[BEGIN Material]

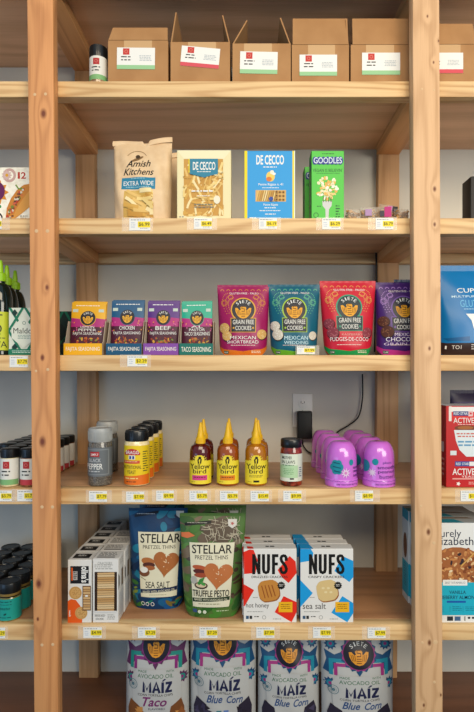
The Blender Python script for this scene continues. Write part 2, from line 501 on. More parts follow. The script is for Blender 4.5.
# ------------------------------------------------------------ soft bags and pouches
def pouch_shape(w_top, w_bot, h, d, seed=0, wr=.0012, full=.16, flatn=2.6, ripple=0.0):
    R = random.Random(seed)
    ph = [(R.uniform(5, 16), R.uniform(4, 12), R.uniform(0, 6.28), R.uniform(.4, 1)) for _ in range(6)]
    def bulge(u, t):
        e = max(0.0, 1 - abs(2 * u - 1) ** flatn)
        if t < full: p = .80 + .20 * math.sin(t / full * PI / 2)
        else:
            q = (t - full) / (1 - full); p = max(0.0, math.cos(q * PI / 2)) ** .85
        p = max(p, .015)
        return d / 2 * p * (e ** .62) + .0006
    def wob(u, t):
        s = sum(k * math.sin(a * u * 1.3 + b * t * 1.7 + c) for a, b, c, k in ph) / 6
        s += .6 * math.sin(26 * u + 9 * t + seed) * (abs(2 * u - 1) ** 3)
        return wr * s * min(1, 8 * min(u, 1 - u) + .1) * min(1, 6 * (1 - t))
    def xw(u, t):
        ww = w_bot + (w_top - w_bot) * (t ** .8)
        return (u - .5) * ww
    def zb(u, t):                           # the rounded bottom corners lift a little
        k = abs(2 * u - 1)
        return h * t + (max(0, k - .72) / .28) ** 2 * .018 * (1 - t) ** 6 + ripple * math.sin(u * 17 + seed) * t ** 12
    front = lambda u, v, o: (xw(u, 1 - v), -bulge(u, 1 - v) + wob(u, 1 - v) - o, zb(u, 1 - v))
    back = lambda u, v: (xw(u, 1 - v), bulge(u, 1 - v) + wob(u, 1 - v), zb(u, 1 - v))
    return front, back
def pouch_mesh(mat, front, back, art=None, nx=28, ny=32, grid=(28, 32), side=None):
    mb = MB(); vs = []; fs = []
    n = (nx + 1) * (ny + 1)
    for j in range(ny + 1):
        for i in range(nx + 1): vs.append(front(i / nx, j / ny, 0))
    for j in range(ny + 1):
        for i in range(nx + 1): vs.append(back(i / nx, j / ny))
    q = lambda i, j, s=0: s * n + j * (nx + 1) + i
    for j in range(ny):
        for i in range(nx):
            fs.append((q(i, j + 1), q(i + 1, j + 1), q(i + 1, j), q(i, j)))
            fs.append((q(i, j, 1), q(i + 1, j, 1), q(i + 1, j + 1, 1), q(i, j + 1, 1)))
        fs.append((q(0, j), q(0, j, 1), q(0, j + 1, 1), q(0, j + 1))); fs.append((q(nx, j + 1), q(nx, j + 1, 1), q(nx, j, 1), q(nx, j)))
    for i in range(nx):
        fs.append((q(i, 0, 1), q(i, 0), q(i + 1, 0), q(i + 1, 0, 1))); fs.append((q(i, ny), q(i, ny, 1), q(i + 1, ny, 1), q(i + 1, ny)))
    mb.add(vs, fs, mat)
    if art: art.into(mb, front, grid, step=.0003)
    return mb
def pouch(name, px, yf, shelf, mat, art, d, label, cat, group=None, bot=None, seed=0, rz=0.0, ry=0.0, rx=0.0, wr=.0012, seal=.05, sealmat=None, full=.16, flatn=2.6, body='film_body', ripple=0.0):
    x0, x1, yt = px; b0, b1 = bot or (x0, x1)
    w, h, cx = dims(x0, x1, yt, yf, shelf)
    wb = X(b1, yf) - X(b0, yf); cxb = (X(b0, yf) + X(b1, yf)) / 2
    t = empty(name, ((cx + cxb) / 2, yf + d / 2, SZ[shelf] + .0004), rz, label, cat, group, ry=ry, rx=rx)
    f, b = pouch_shape(w, wb, h, d, seed, wr, full, flatn, ripple)
    pouch_mesh(mat, f, b, art).build(body, t, smooth=60)
    if seal:                                # crimped strip along the top edge
        mb = MB(); n = 40; vs = []; fs = []
        for i in range(n + 1):
            u = i / n; z = h + .0002; xx = (u - .5) * w; yy = .0005 * math.sin(i * 1.3)
            vs += [(xx, yy - .0005, z - .001), (xx, yy - .0005, z + h * seal), (xx, yy + .0005, z + h * seal), (xx, yy + .0005, z - .001)]
        for i in range(n):
            for k in range(4): fs.append((4 * i + k, 4 * i + (k + 1) % 4, 4 * i + 4 + (k + 1) % 4, 4 * i + 4 + k))
        fs += [(0, 1, 2, 3), (4 * n + 3, 4 * n + 2, 4 * n + 1, 4 * n)]
        mb.add(vs, fs, sealmat or mat); mb.build('top_seal', t, smooth=60)
    return t

# ------------------------------------------------------------ folded cartons
def carton(name, px, yf, shelf, d, mat, label, cat, group=None, front=None, right=None, left=None, top=None, rz=0.0, edge=.0012, sidemat=None):
    x0, x1, yt = px; w, h, cx = dims(x0, x1, yt, yf, shelf)
    t = empty(name, (cx, yf + d / 2, SZ[shelf] + .0003), rz, label, cat, group)
    mb = MB().box(-w / 2, w / 2, -d / 2, d / 2, 0, h, mat, edge)
    if right: right.into(mb, right_face(w, h, d))
    if left: left.into(mb, left_face(w, h, d))
    mb.build('carton_body', t, smooth=40)
    mb = MB().box(-w / 2 + edge, w / 2 - edge, -d / 2 - .0003, -d / 2 + .0004, edge, h - edge, mat)
    if front: front.into(mb, flat(w, h, d + .0006))
    mb.build('front_panel', t, smooth=0)
    mb = MB().box(-w / 2 + .001, w / 2 - .001, -d / 2 + .0012, d / 2 - .001, h - .0004, h + .0004, mat, .0003)
    if top: top.into(mb, top_face(w, h + .0004, d))
    mb.build('top_flap', t, smooth=0)
    return t

# ============================================================ TOP ROW: spice jar and cardboard boxes
def spice_jar(px, yf, shelf, label, group, band, food, ylid, yneck, ylab0, ylab1, textcol=GREYINK):
    x0, x1, yt = px; w, h, cx, zz = rdims(x0, x1, yt, yf, shelf); r = w / 2
    t = empty('spice_jar', (cx, yf + r, SZ[shelf] + .0003), 0, label, 'spice jar', group)
    zn, zl = zz(yneck), zz(ylid)
    mb = MB().lathe([(r * .80, 0), (r * .95, .001), (r, .004), (r, zn - .008), (r * .96, zn - .004), (r * .86, zn)], food, 28)
    mb.build('glass_jar', t)
    mb = MB().lathe([(r * .97, zn - .001), (r * .99, zn + .001), (r * .99, zl), (r * .90, zl + .0015)], black_cap, 40)
    for i in range(36):                     # grip ribs
        a = 2 * PI * i / 36
        mb.box(-.0006, .0006, -r * .99 - .0007, -r * .99 + .0005, zn + .002, zl - .003, black_cap, xf=Matrix.Rotation(a, 4, 'Z'))
    mb.build('cap', t, smooth=40)
    lz1, lz0 = zz(ylab0), max(.003, zz(ylab1))
    mb = MB(); n = 26; vs = []; fs = []
    for i in range(n + 1):
        a = -PI * .62 + PI * 1.24 * i / n
        for z in (lz0, lz1): vs.append(((r + .0003) * math.sin(a), -(r + .0003) * math.cos(a), z))
    for i in range(n): fs.append((2 * i, 2 * i + 2, 2 * i + 3, 2 * i + 1))
    mb.add(vs, fs, M('e9e6dd', .5))
    a = Art(0, 0, 18, 24)
    a.R(0, 19, 18, 24, band); a.R(6, 2.5, 12.2, 9, M('b92a2c', .5)); a.ring(9.1, 5.7, 1.2, 1.6, M('d98a80', .5), 14)
    a.G(4, 11, 14, 17.5, 2, INK, 5, .35)
    a.into(mb, cyl(r + .0003, lz0, lz1), (20, 1))
    mb.build('label', t)
    return t
GREENB = M('86b97c', .5); REDB = M('c6424a', .5)
spice_jar((89.7, 107.3, 44.5), .03, 1, 'small spice jar with black cap alone on the top shelf beside cardboard boxes', None, GREENB, speckle('brown_flakes', '6b4a33', 'a5835c', 90, .35, .65, .2, .4), 45, 56.5, 56.5, 80)

def big_box(px, yf, label, flap, lab, tape, band, tilt=0.0, cat='cardboard box'):
    x0, x1, yt = px; w, h, cx = dims(x0, x1, yt, yf, 1); d = .24; th = .0035
    t = empty('cardboard_box', (cx, yf + d / 2, SZ[1] + .0003), 0, label, cat, 'shipping boxes on the top shelf')
    mb = MB()
    mb.box(-w / 2, w / 2, -d / 2, -d / 2 + th, 0, h, cardboard, .0006)
    mb.box(-w / 2, w / 2, d / 2 - th, d / 2, 0, h, cardboard, .0006)
    mb.box(-w / 2, -w / 2 + th, -d / 2 + th, d / 2 - th, 0, h, cardboard, .0006)
    mb.box(w / 2 - th, w / 2, -d / 2 + th, d / 2 - th, 0, h, cardboard, .0006)
    mb.box(-w / 2 + th, w / 2 - th, -d / 2 + th, d / 2 - th, 0, th, cardboard)
    mb.build('box_body', t, smooth=0)
    def flapmesh(p0, p1, q0, q1):           # hinge p0->p1, free edge q0->q1
        p0, p1, q0, q1 = map(Vector, (p0, p1, q0, q1)); n = (p1 - p0).cross(q0 - p0).normalized() * (th / 2)
        vs = [p0 - n, p1 - n, q1 - n, q0 - n, p0 + n, p1 + n, q1 + n, q0 + n]
        mb = MB(); mb.add(vs, [(3, 2, 1, 0), (4, 5, 6, 7), (0, 1, 5, 4), (1, 2, 6, 5), (2, 3, 7, 6), (3, 0, 4, 7)], cardboard)
        mb.build('flap', t, smooth=0)
    fz = lambda py: Z(py, yf) - SZ[1]
    fx = lambda q: X(q, yf) - cx
    if 'front' in flap:
        a, b, yq = flap['front']; b0, b1 = (x0 + .4, x1 - .4) if a - x0 > 2.8 else (a - .3, b + .3)
        flapmesh((fx(b0), -d / 2 + .002, h + .001), (fx(b1), -d / 2 + .002, h + .001), (fx(a), -d / 2 + .012, fz(yq)), (fx(b), -d / 2 + .012, fz(yq)))
    if 'left' in flap:
        q, yq = flap['left']
        flapmesh((-w / 2 + .002, d / 2 - .004, h + .001), (-w / 2 + .002, -d / 2 + .004, h + .001), (fx(q), d / 2 - .01, fz(yq)), (fx(q), -d / 2 + .006, fz(yq)))
    if 'right' in flap:
        q, yq = flap['right']
        flapmesh((w / 2 - .002, -d / 2 + .004, h + .001), (w / 2 - .002, d / 2 - .004, h + .001), (fx(q), -d / 2 + .006, fz(yq)), (fx(q), d / 2 - .01, fz(yq)))
    # tape from the rim down onto the shipping label
    mb = MB(); mb.box(fx(tape[0]), fx(tape[2]), -d / 2 - .0004, -d / 2 - .0001, fz(tape[3]), min(fz(tape[1]), h - .0005), tape_m); mb.build('tape', t, smooth=0)
    lw, lh = (lab[2] - lab[0]), (lab[3] - lab[1])
    k = S * (ZF + yf) / ZF
    mb = MB().box(-lw * k / 2, lw * k / 2, -.0003, .0003, -lh * k / 2, lh * k / 2, WHITE)
    a = Art(0, 0, 38, 21)
    a.R(0, 17, 38, 21, band); a.R(6, .8, 12.5, 7, M('cd3a30', .5)); a.ring(9.2, 3.9, 1.2, 1.7, M('e08a7c', .5), 12)
    a.G(4, 8.5, 15, 14.5, 2, INK, int(x0), .35); a.G(22, 7.5, 35, 13.5, 4, M('b9c1c6', .5), int(x0) + 1, .5)
    a.into(mb, lambda u, v, o: ((u - .5) * lw * k, -.0003 - o, (.5 - v) * lh * k))
    mb.build('shipping_label', t, (fx((lab[0] + lab[2]) / 2), -d / 2 - .0009, fz((lab[1] + lab[3]) / 2)), (0, tilt, 0), smooth=0)
    return t
LG = M('9fce9b', .5); LR = M('dc5560', .5)
big_box((108, 168, 40.5), .030, 'brown cardboard box beside the spice jar, front flap standing up and leaning back', {'front': (112, 167, 25.5)}, (117, 48, 155, 69.5), (124, 40, 152, 48), LG, .01)
big_box((170.5, 230, 42), .030, 'open brown cardboard box with two side flaps up and tilted red-banded label', {'left': (175.8, 11), 'right': (222.5, 14)}, (181, 47.5, 219.5, 67.5), (188, 41, 216, 49), LR, .09)
big_box((232.5, 290.8, 43.5), .030, 'open brown cardboard box, side flaps folded inwards, its label straight with green band', {'left': (247, 19), 'right': (280.5, 16.5)}, (240, 52, 277.5, 74), (244, 43, 272, 52), LG, .02)
big_box((291.8, 349, 44.8), .030, 'brown cardboard box with upright front flap, between open box and box at the post', {'front': (293, 348, 16.3), 'right': (346.5, 18)}, (299.5, 55, 337, 76), (308, 44.2, 335, 55), LG)
big_box((350.8, 409.5, 44.8), .030, 'brown cardboard box with upright front flap, touching the right wooden post', {'front': (353, 409, 16.3)}, (362, 53, 400, 75), (366, 43.5, 394, 53), LG)
big_box((418, 477, 44.5), .030, 'brown cardboard box right of the right post, cut by the picture edge', {'front': (421, 474, 21.5)}, (425, 53, 463, 73.5), (432, 44, 460.5, 53), LR)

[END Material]

What is required
Return nothing except the number of lines that include the string "from".

Answer below
2